PRINSIP DASAR FENOMENOLOGI
Stanley Deetz menyimpulkan tiga
prinsip dasar fenomenologis:
- Pengetahuan ditemukan secara langsung dalam pengalaman sadar. Kita akan mengetahui dunia ketika kita berhubungan dengan pengalaman itu sendiri.
- Makna benda terdiri dari kekuatan benda dalam kehidupan seseorang. Bagaimana kita berhubungan dengan benda menentukan maknanya bagi kita.
- Bahasa merupakan kendaraan makna.
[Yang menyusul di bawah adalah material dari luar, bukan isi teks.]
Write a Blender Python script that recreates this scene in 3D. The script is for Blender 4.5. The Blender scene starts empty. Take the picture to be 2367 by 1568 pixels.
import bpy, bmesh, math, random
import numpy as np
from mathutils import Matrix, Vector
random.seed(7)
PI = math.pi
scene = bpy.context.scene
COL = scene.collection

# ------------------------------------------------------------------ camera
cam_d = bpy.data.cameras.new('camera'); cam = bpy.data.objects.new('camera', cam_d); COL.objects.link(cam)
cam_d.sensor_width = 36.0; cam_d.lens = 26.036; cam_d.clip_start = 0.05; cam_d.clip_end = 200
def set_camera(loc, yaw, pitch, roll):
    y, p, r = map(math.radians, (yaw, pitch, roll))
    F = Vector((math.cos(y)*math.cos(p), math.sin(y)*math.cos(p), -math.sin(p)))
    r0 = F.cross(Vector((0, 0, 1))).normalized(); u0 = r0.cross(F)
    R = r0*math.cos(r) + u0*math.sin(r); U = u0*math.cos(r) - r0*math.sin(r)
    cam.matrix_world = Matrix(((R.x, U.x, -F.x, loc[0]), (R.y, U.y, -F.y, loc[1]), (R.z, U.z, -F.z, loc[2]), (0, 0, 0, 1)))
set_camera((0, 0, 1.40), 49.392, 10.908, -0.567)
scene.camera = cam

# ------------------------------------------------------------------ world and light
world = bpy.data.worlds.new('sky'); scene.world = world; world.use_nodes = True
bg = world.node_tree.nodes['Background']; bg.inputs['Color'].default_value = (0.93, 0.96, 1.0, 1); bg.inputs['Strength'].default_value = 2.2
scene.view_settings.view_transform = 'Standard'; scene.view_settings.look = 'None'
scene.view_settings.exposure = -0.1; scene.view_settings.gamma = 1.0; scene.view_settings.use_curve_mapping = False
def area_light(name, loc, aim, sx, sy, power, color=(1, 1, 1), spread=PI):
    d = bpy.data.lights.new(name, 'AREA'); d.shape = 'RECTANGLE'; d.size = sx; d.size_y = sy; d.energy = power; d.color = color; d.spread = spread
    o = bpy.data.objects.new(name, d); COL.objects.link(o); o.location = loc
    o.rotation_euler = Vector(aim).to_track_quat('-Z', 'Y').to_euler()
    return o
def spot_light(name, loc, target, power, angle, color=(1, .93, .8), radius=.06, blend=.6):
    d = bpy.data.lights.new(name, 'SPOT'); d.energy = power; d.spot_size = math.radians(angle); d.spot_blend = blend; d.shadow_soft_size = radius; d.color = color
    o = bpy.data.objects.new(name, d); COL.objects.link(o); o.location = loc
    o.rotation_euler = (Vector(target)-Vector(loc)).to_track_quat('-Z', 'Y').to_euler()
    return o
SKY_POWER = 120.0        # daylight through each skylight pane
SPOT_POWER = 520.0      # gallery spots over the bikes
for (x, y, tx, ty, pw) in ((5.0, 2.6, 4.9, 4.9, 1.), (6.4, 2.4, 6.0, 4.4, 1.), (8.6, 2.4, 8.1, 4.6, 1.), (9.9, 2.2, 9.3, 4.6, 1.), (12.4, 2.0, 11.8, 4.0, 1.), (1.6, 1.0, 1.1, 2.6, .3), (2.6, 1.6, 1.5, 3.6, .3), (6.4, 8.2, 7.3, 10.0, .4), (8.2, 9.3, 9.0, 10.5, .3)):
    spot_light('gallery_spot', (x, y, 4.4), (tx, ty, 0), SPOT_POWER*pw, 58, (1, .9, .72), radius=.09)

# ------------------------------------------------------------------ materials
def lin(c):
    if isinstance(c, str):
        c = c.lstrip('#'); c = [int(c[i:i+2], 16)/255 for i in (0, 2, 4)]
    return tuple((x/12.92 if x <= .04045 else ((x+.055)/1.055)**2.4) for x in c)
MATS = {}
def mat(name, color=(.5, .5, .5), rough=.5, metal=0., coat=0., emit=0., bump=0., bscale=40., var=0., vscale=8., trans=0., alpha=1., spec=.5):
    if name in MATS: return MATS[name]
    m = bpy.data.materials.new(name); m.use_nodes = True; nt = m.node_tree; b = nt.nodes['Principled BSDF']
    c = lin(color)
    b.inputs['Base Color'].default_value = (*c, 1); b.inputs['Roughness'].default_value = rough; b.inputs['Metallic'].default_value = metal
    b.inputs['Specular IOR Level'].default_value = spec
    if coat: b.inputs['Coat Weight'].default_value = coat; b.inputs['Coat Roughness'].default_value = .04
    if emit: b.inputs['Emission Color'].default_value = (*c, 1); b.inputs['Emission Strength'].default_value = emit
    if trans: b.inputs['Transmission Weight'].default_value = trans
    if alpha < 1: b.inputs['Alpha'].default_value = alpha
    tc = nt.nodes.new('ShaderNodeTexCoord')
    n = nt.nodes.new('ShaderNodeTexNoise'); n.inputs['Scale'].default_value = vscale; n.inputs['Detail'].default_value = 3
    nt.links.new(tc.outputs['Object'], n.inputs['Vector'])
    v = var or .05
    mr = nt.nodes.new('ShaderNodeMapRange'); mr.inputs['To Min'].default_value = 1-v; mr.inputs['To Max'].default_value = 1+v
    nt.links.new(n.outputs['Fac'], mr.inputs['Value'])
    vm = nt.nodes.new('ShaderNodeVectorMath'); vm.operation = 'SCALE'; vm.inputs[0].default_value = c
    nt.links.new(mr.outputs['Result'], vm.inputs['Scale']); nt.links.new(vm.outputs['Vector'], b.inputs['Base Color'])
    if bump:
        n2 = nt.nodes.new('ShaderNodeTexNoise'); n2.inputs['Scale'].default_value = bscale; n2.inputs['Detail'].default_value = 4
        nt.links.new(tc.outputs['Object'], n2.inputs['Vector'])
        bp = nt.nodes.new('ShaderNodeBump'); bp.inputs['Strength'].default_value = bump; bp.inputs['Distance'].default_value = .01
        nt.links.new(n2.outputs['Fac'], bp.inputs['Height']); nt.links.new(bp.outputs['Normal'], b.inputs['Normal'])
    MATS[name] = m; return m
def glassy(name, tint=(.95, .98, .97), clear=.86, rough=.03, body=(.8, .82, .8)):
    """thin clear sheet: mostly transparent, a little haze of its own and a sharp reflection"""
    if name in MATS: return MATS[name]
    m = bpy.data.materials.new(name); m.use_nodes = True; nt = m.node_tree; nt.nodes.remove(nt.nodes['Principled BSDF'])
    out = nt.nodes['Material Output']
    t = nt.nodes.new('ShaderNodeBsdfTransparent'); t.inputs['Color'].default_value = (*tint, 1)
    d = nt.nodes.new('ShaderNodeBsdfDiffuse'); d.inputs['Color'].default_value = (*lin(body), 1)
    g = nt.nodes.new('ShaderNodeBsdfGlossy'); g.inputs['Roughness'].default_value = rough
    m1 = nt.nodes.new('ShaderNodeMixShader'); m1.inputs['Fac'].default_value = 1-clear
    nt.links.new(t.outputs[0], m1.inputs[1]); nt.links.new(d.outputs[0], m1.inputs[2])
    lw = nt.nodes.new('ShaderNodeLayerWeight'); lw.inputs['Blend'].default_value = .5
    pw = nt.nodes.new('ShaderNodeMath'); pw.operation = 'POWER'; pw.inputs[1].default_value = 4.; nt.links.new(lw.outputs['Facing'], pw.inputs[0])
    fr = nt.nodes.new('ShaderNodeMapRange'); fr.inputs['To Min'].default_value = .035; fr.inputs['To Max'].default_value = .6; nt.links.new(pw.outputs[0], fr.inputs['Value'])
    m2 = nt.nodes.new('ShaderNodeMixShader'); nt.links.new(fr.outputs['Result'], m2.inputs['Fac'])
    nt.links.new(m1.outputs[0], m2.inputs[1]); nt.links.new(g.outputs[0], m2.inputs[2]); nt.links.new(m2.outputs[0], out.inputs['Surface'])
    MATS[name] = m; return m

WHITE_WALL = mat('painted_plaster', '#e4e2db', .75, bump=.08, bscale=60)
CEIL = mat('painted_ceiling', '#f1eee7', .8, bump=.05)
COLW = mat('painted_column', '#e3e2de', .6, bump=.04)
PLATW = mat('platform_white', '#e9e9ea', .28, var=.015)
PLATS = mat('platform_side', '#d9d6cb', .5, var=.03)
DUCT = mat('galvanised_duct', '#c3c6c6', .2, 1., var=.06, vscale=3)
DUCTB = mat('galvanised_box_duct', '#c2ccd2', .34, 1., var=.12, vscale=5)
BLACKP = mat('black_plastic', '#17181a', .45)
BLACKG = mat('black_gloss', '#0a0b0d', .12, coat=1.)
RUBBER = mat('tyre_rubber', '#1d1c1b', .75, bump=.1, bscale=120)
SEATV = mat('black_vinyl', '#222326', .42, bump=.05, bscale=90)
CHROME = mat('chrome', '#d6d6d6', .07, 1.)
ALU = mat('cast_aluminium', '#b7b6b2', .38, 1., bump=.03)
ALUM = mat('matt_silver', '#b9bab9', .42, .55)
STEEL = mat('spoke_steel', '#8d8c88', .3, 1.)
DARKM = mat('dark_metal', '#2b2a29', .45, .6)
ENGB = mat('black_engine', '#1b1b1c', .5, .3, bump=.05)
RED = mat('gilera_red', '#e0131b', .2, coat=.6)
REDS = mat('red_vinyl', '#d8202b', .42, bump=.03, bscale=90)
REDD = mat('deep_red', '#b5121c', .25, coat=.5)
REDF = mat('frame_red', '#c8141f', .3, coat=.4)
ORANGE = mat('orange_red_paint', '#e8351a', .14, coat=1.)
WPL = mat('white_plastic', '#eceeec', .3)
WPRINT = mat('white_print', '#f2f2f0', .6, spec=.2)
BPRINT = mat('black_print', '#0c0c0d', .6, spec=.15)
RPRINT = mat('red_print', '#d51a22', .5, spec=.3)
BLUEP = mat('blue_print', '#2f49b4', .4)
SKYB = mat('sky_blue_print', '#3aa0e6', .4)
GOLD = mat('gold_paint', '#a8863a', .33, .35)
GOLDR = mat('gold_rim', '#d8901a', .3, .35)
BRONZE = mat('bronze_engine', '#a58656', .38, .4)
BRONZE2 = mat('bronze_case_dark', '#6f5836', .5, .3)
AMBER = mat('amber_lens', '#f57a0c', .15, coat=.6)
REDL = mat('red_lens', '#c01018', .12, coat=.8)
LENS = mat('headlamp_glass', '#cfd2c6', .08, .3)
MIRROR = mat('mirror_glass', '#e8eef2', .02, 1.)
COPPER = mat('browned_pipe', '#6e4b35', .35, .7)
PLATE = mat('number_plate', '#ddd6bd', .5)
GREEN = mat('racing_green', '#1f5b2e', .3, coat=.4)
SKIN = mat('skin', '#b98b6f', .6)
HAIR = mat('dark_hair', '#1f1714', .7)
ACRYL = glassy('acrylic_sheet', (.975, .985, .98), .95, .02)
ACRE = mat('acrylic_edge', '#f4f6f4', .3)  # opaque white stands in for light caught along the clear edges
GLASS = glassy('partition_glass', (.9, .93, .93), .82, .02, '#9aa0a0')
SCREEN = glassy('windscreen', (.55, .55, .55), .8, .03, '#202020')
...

Kita mengalami dunia melalui bahasa yang digunakan untuk mendefinisikan dan mengekspresikan dunia itu.
E. KELEBIHAN DAN KEKURANGAN FILSAFAT FENOMENOLOGI
Kelebihan filsafat fenomenologi diantaranya dapat diuraikan sebagai berikut
:
- Fenomenologi sebagai suatu metode keilmuan, dapat mendiskripsikan penomena dengan apa adanya dengan tidak memanipulasi data, aneka macam teori dan pandangan.
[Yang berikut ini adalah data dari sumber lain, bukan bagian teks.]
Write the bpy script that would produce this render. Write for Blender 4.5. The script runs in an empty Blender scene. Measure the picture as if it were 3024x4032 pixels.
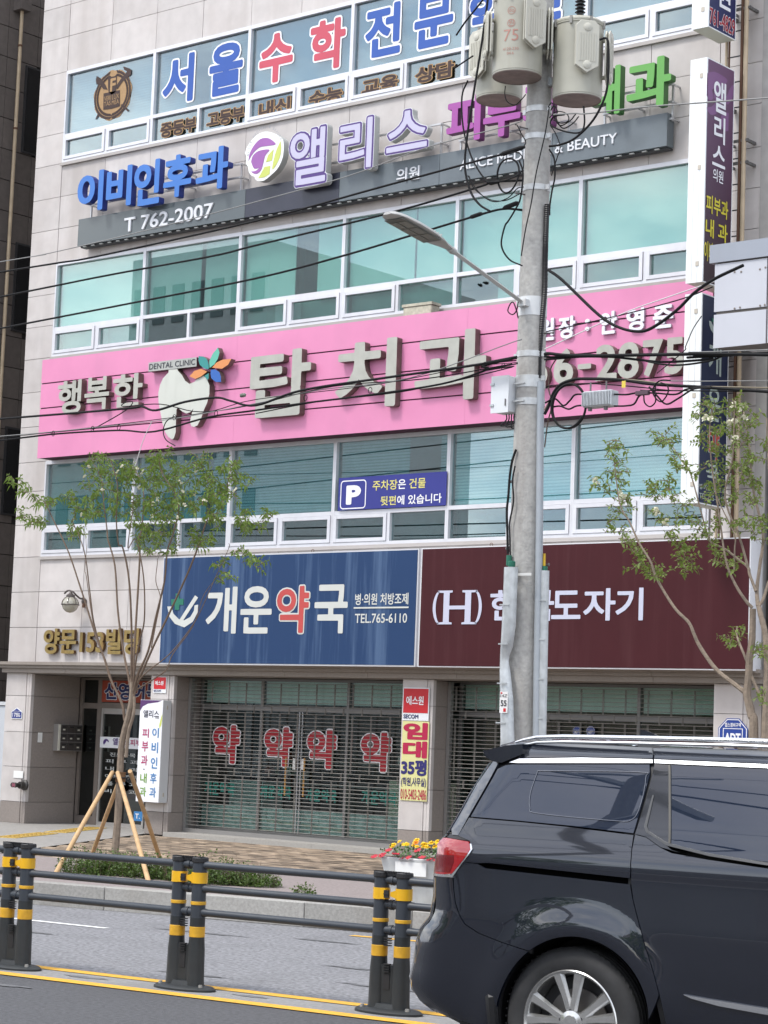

- Fenomenologi mengungkapkan ilmu pengetahuan atau kebenaran dengan benar-benar yang objektif.
- Fenomenologi memandang objek kajian sebagai bulatan yang utuh tidak terpisah dari objek lainnya.
Dengan demikian fenomenologi menuntut pendekatan yang holistik,
bukan pendekatan partial, sehingga diperoleh pemahaman yang utuh
mengenai objek yang diamati, hal ini lah yang menjadi kelebihan filsafat ini
sehingga banyak dipakai oleh ilmuan-ilmuan pada saat ini terutama ilmuan
sosial, dalam berbagai kajian keilmuan mereka termasuk bidang kajian agama.
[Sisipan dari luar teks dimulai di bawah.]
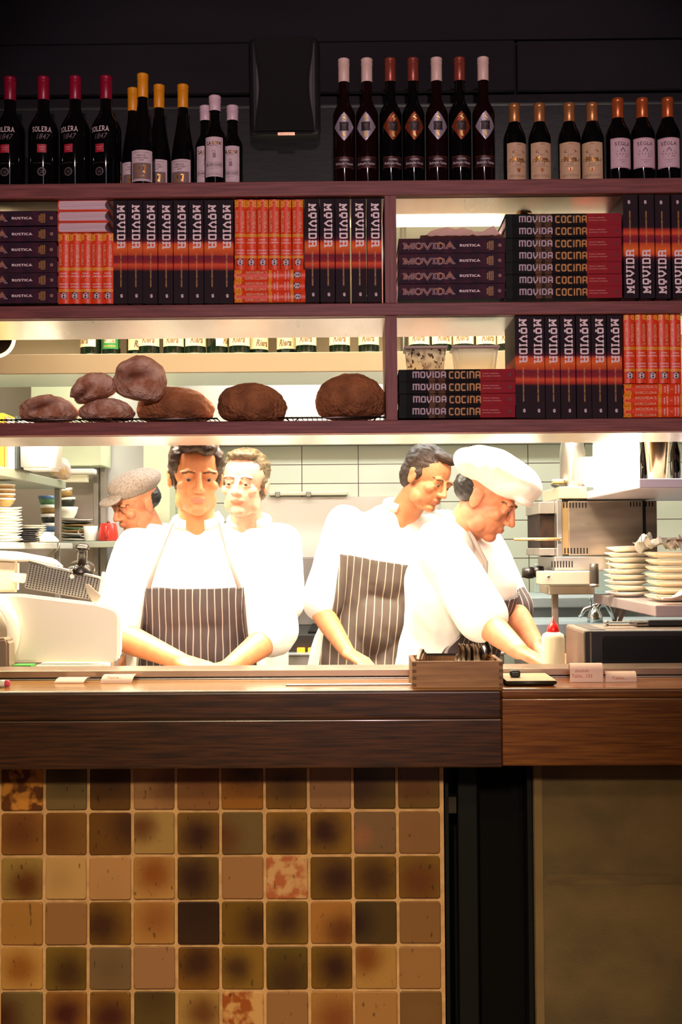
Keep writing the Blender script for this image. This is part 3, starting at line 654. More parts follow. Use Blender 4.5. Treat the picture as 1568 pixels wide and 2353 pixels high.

Dari berbagai kelebihan tersebut, fenomenologi sebenarnya juga tidak luput
dari berbagai kelemahan, seperti :
- Tujuan fenomenologi untuk mendapatkan pengetahuan yang murni objektif tanpa ada pengaruh berbagai pandangan sebelumnya, baik dari adat, agama ataupun ilmu pengetahuan, merupakan suatu yang absurd.
- Pengetahuan yang didapat tidak bebas nilai (value-free), tapi bermuatan nilai (value-bound).